I can produce lots of kernel examples that don't seem to follow basic str*
optimization, which is what prompted me to write this in the first place.

> Does this even compile? It's a well-known (or perhaps
> not-so-well-known?) pitfall that __builtin_constant_p() is not
> guaranteed to be usable in __builtin_choose_expr() - the latter only
> accepts bona fide integer constant expressions, while evaluation of
> __builtin_constant_p can be delayed until various optimization phases.

It not only compiles, but also seems to work correctly from what I've observed.

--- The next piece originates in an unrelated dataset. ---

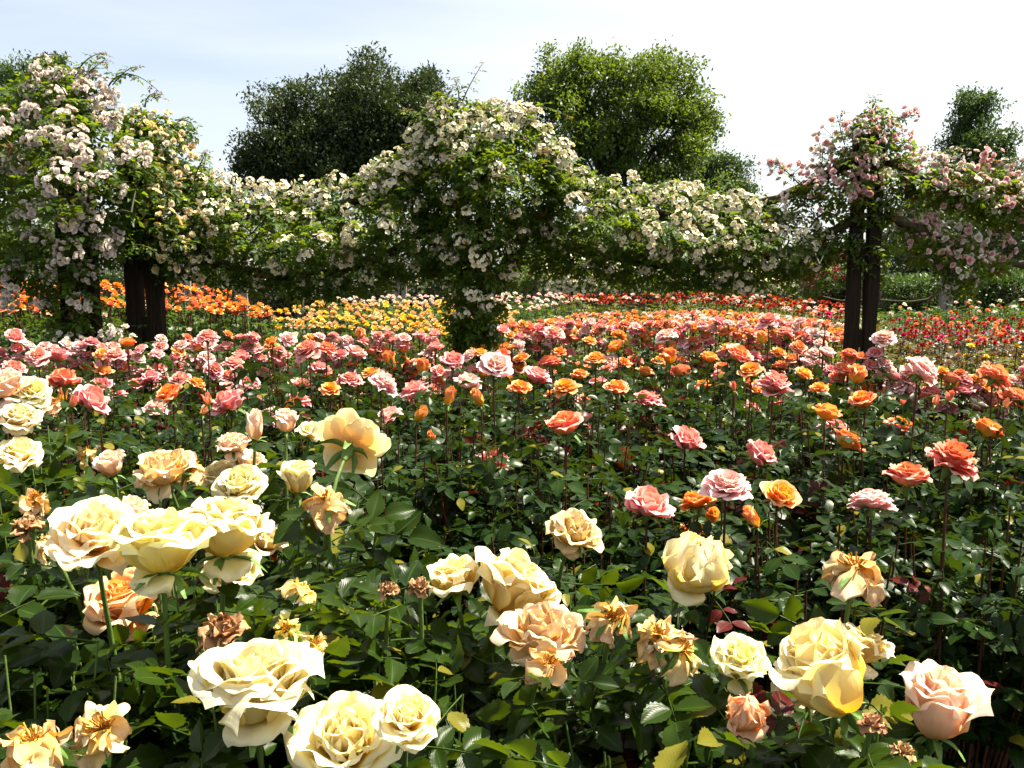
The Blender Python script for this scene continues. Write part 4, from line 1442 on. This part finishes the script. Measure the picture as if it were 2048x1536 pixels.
def climber(name, label, poly, d, thick, n, clusters, cmat, seed, shoots=(), dens=None, leaf=.046, group='climbing roses on the rope pergola', young=.015, csize=(.8, 1.2), mat='leaf_climb', tpl=LEAF_FAR, cane_to=None, ground=True):
    """clusters: list of (x, y) or (polygon, count, min spacing)"""
    rr = RS(seed)
    poly = np.asarray(poly, float)
    cx = float(np.mean(poly[:, 0]))
    by = P(cx, poly[:, 1].max(), d)
    G = np.array([by[0], d, 0.0])
    root = thing(name, label, 'climbing rose', G, group)
    pts = pick_in(rr, poly, n)

    def half(px, py):
        return np.minimum(thick, edge_dist(np.atleast_1d(px).astype(float), np.atleast_1d(py).astype(float), poly) * d / FPX * 1.1 + .05)
    hd = half(pts[:, 0], pts[:, 1])
    # uneven density: leaves gather in clumps
    cl = pick_in(rr, poly, max(8, n // 34))
    own = np.argmin(np.hypot(pts[:, None, 0] - cl[None, :, 0], pts[:, None, 1] - cl[None, :, 1]), 1)
    pull = rr.uniform(.0, .55, n)[:, None]
    pts = pts * (1 - pull) + cl[own] * pull
    dep = d + np.sign(rr.normal(-.15, 1, n)) * hd * np.sqrt(rr.uniform(0, 1, n))
    W = np.array([P(a, b, c) for (a, b), c in zip(pts, dep)])
    lf, cn = MB(), MB()
    az = rr.uniform(0, 6.28, n)
    e = rr.uniform(-.9, .35, n)
    dirs = np.stack([np.cos(az) * np.cos(e), np.sin(az) * np.cos(e), np.sin(e)], 1)
    up = np.array([0, -.25, 1.0]) + rr.normal(0, .45, (n, 3))
    Rl = frames(dirs, up)
    S = rr.uniform(.7, 1.15, n) * leaf
    scatter(lf, tpl, Rl, W - G, S, rr, yg=(rr.uniform(0, 1, n) < young) * 1.0)
    # canes wandering through the mass
    for k in range(max(4, n // 160)):
        if k == 0:
            a = pick_in(rr, poly, 1)[0]
            p1 = P(a[0], a[1], d)
        cand = pick_in(rr, poly, 14)
        b = cand[np.argmin(np.abs(np.hypot(cand[:, 0] - a[0], cand[:, 1] - a[1]) - 95))]
        p0, p1 = p1, P(b[0], b[1], d + rr.normal(0, thick * .4))
        a = b
        sag = np.array([0, 0, rr.uniform(-.1, .15)])
        tube(cn, bezier(p0, p0 * .66 + p1 * .34 + sag, p0 * .34 + p1 * .66 + sag, p1, 9) - G, np.linspace(.007, .003, 9), 4)
    if ground:
        for k in range(4):
            b = poly[np.argmax(poly[:, 1])] + rr.normal(0, 12, 2)
            p1 = P(b[0], b[1], d)
            p0 = np.array([p1[0] + rr.normal(0, .05), d + rr.normal(0, .05), 0])
            tube(cn, bezier(p0, p0 * .6 + p1 * .4, p0 * .3 + p1 * .7, p1 + [0, 0, .2], 8) - G, np.linspace(.012, .008, 8), 5)
    # long shoots standing out of the mass
    for sh in shoots:
        Wp = np.array([P(a, b, d - .05) for a, b in sh])
        t = np.linspace(0, 1, len(Wp))
        tt = np.linspace(0, 1, 12)
        path = np.stack([np.polyval(np.polyfit(t, Wp[:, c], min(2, len(Wp) - 1)), tt) for c in range(3)], 1)
        tube(cn, path - G, np.linspace(.005, .0015, 12), 4)
        m = 12
        ts = np.linspace(.12, 1, m)
        pos = np.stack([np.interp(ts, tt, path[:, c]) for c in range(3)], 1)
        az = np.arange(m) * 2.4 + rr.uniform(0, 6)
        dd = np.stack([np.cos(az) * .9, np.sin(az) * .6, rr.uniform(-.7, .3, m)], 1)
        scatter(lf, tpl, frames(dd, np.array([0, -.3, 1]) + rr.normal(0, .3, (m, 3))), pos - G, leaf * .8 * np.linspace(1.05, .6, m), rr, yg=(np.linspace(0, 1, m) > .8) * .7)
    lf.build('foliage', M[mat], root)
    cn.build('stem', M['cane'], root)
    spots = []
    for c in clusters:
        if len(c) == 3:
            pl, cnt, gap = c
            tries, got = 0, 0
            while got < cnt and tries < cnt * 40:
                tries += 1
                a, b = pick_in(rr, pl, 1)[0]
                if all(math.hypot(a - s[0], b - s[1]) > gap * rr.uniform(.6, 1.2) for s in spots):
                    spots.append((a, b))
                    got += 1
        else:
            spots.append(c)
    for a, b in spots[:100]:
        hh = float(half(a, b)[0]) if in_poly(np.array([a]), np.array([b]), poly)[0] else .03
        q = P(a, b, d - hh * rr.uniform(.62, 1.05))
        o = link('blossom_cluster', CL[cmat][int(rr.integers(len(CL[cmat])))], root, q - G)
        ax = unit(np.array([rr.normal(.0, .35), rr.normal(-.75, .3), rr.normal(.45, .3)]))
        y = ax
        R = frames(y, rr.normal(0, 1, 3))[0]
        s = rr.uniform(*csize)
        o.matrix_local = Matrix.Translation(tuple(q - G)) @ Matrix(R.tolist()).to_4x4() @ Matrix.Scale(s, 4)
    return root


Z = .3418
LEFT_CL = [(x * Z, y * Z) for x, y in [(265, 380), (240, 450), (330, 440), (160, 530), (320, 560), (480, 510), (560, 540), (590, 600), (640, 660), (540, 470), (420, 430), (380, 690), (200, 680), (640, 740), (590, 690), (650, 560),
           (740, 850), (700, 910), (850, 880), (820, 930), (430, 820), (300, 770), (220, 810), (360, 830), (460, 900), (180, 830), (60, 910), (120, 950), (320, 1040), (490, 1060), (590, 930), (590, 1050), (700, 1130), (300, 1220),
           (160, 1230), (80, 1300), (380, 1300), (440, 1250), (540, 1300), (610, 1420), (680, 1380), (220, 1400), (400, 1470), (340, 1510), (150, 1510), (30, 1000), (20, 700), (30, 780), (500, 1200), (620, 1470)]] + \
          [(111, 524), (173, 544), (99, 555), (157, 606), (82, 606), (137, 688), (219, 678), (154, 712), (20, 560), (15, 600), (35, 540)]
climber('climbing_rose', 'pinkish white climbing rose with fluffy blossom heads wrapping the left posts',
        [(-80, 230), (30, 160), (75, 125), (130, 125), (190, 165), (232, 215), (245, 270), (292, 300), (305, 350), (270, 420), (245, 500), (195, 560), (175, 640), (168, 720), (110, 720), (95, 610), (40, 570), (-80, 570)],
        5.5, .55, 2900, LEFT_CL, 'pinkwhite', 71, csize=(.65, 1.15),
        shoots=[[(150, 150), (180, 115), (215, 108)], [(160, 160), (195, 130), (212, 118)], [(215, 175), (260, 148), (325, 190)], [(225, 170), (255, 140), (275, 136)], [(60, 130), (90, 110), (130, 112)], [(235, 500), (280, 490), (322, 515)], [(215, 360), (265, 340), (330, 370)]])
climber('climbing_rose', 'cream and buff climbing rose on the back left post',
        [(215, 215), (290, 212), (350, 235), (382, 262), (375, 330), (395, 400), (420, 470), (410, 560), (335, 575), (290, 530), (240, 530), (230, 400), (250, 300)], 5.9, .4, 1300,
        [([(230, 220), (340, 230), (385, 270), (360, 400), (420, 470), (400, 560), (300, 540), (300, 300)], 60, 22)], 'cream', 72, ground=False, csize=(.7, 1.0),
        shoots=[[(350, 240), (385, 250), (382, 290)], [(390, 350), (405, 320), (412, 302)], [(290, 215), (300, 190), (325, 190)]])
climber('climbing_rose', 'white rose garland slung between the left posts and the centre pillar',
        [(330, 330), (400, 338), (460, 358), (520, 388), (570, 388), (640, 378), (700, 358), (780, 312), (850, 270), (890, 330), (890, 470), (905, 560), (800, 565), (700, 585), (600, 602), (540, 580), (420, 575), (380, 520), (360, 430)], 6.05, .42, 3300,
        [([(340, 330), (470, 355), (560, 380), (700, 350), (800, 300), (830, 340), (700, 420), (560, 440), (420, 420)], 46, 26), ([(400, 430), (600, 440), (860, 400), (890, 540), (620, 580), (420, 560)], 28, 42)], 'white', 73, ground=False, csize=(.7, 1.2),
        shoots=[[(405, 345), (410, 320), (412, 300)], [(640, 380), (650, 355), (668, 345)]])
climber('climbing_rose', 'white climbing rose mounded over the centre pillar down to its foot',
        [(835, 225), (870, 198), (930, 200), (1000, 203), (1060, 218), (1090, 260), (1130, 310), (1140, 380), (1090, 450), (1035, 520), (1005, 600), (992, 700), (915, 705), (900, 640), (890, 570), (862, 500), (850, 420), (800, 385), (785, 330), (840, 290)], 5.95, .5, 3300,
        [([(840, 215), (930, 200), (1060, 215), (1130, 300), (1130, 345), (1040, 280), (960, 260), (900, 330), (800, 350)], 50, 20), ([(860, 340), (1120, 330), (1030, 500), (990, 660), (920, 660), (880, 480)], 22, 44)], 'white', 74, csize=(.75, 1.25),
        shoots=[[(920, 215), (940, 170), (966, 126)], [(918, 200), (915, 175), (906, 155)], [(1050, 215), (1090, 215), (1140, 235)], [(840, 240), (820, 225), (806, 215)], [(880, 205), (875, 190), (885, 178)]])
climber('climbing_rose', 'dense white rose garland slung from the centre pillar to the plank post',
        [(1090, 310), (1160, 322), (1220, 345), (1270, 367), (1340, 362), (1400, 388), (1450, 378), (1520, 388), (1570, 420), (1620, 430), (1690, 450), (1704, 500), (1640, 545), (1560, 565), (1450, 575), (1330, 580), (1200, 555), (1080, 550), (1050, 480), (1080, 400)], 6.1, .42, 3500,
        [([(1100, 310), (1220, 340), (1340, 360), (1450, 375), (1560, 420), (1690, 460), (1640, 530), (1500, 500), (1300, 500), (1150, 440)], 54, 27), ([(1060, 450), (1300, 500), (1640, 530), (1450, 570), (1200, 550)], 16, 40)], 'white', 75, ground=False, csize=(.75, 1.25),
        shoots=[[(1450, 385), (1470, 360), (1500, 365)]])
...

> This seems to be buggy - you don't know that src is at least as long as
> dest. And arguing "if it's shorter, there's a nul byte, which will
> differ from dest at that point, so memcmp will/should stop" means that
> the whole word-at-a-time argument would be out.

You mean reading the last word of a string could read out of bounds of the
string when using memcmp? There are lots of memcmp instances using a literal
string in the kernel; I don't think it would be hard to find one that violates
what you've pointed out, so I'm not really sure why it's a problem.

After a few minutes of grepping, it seems like the memcmp usage in
drivers/md/dm-integrity.c can read out of bounds on its arguments:
} else if (!memcmp(opt_string, "internal_hash:", strlen("internal_hash:"))) {
	r = get_alg_and_key(opt_string, &ic->internal_hash_alg, &ti->error,
			    "Invalid internal_hash argument");
	if (r)
		goto bad;
} else if (!memcmp(opt_string, "journal_crypt:", strlen("journal_crypt:"))) {
	r = get_alg_and_key(opt_string, &ic->journal_crypt_alg, &ti->error,
			    "Invalid journal_crypt argument");
	if (r)
		goto bad;
} else if (!memcmp(opt_string, "journal_mac:", strlen("journal_mac:"))) {

Where opt_string is a dynamically-set argument with no specified minimum length.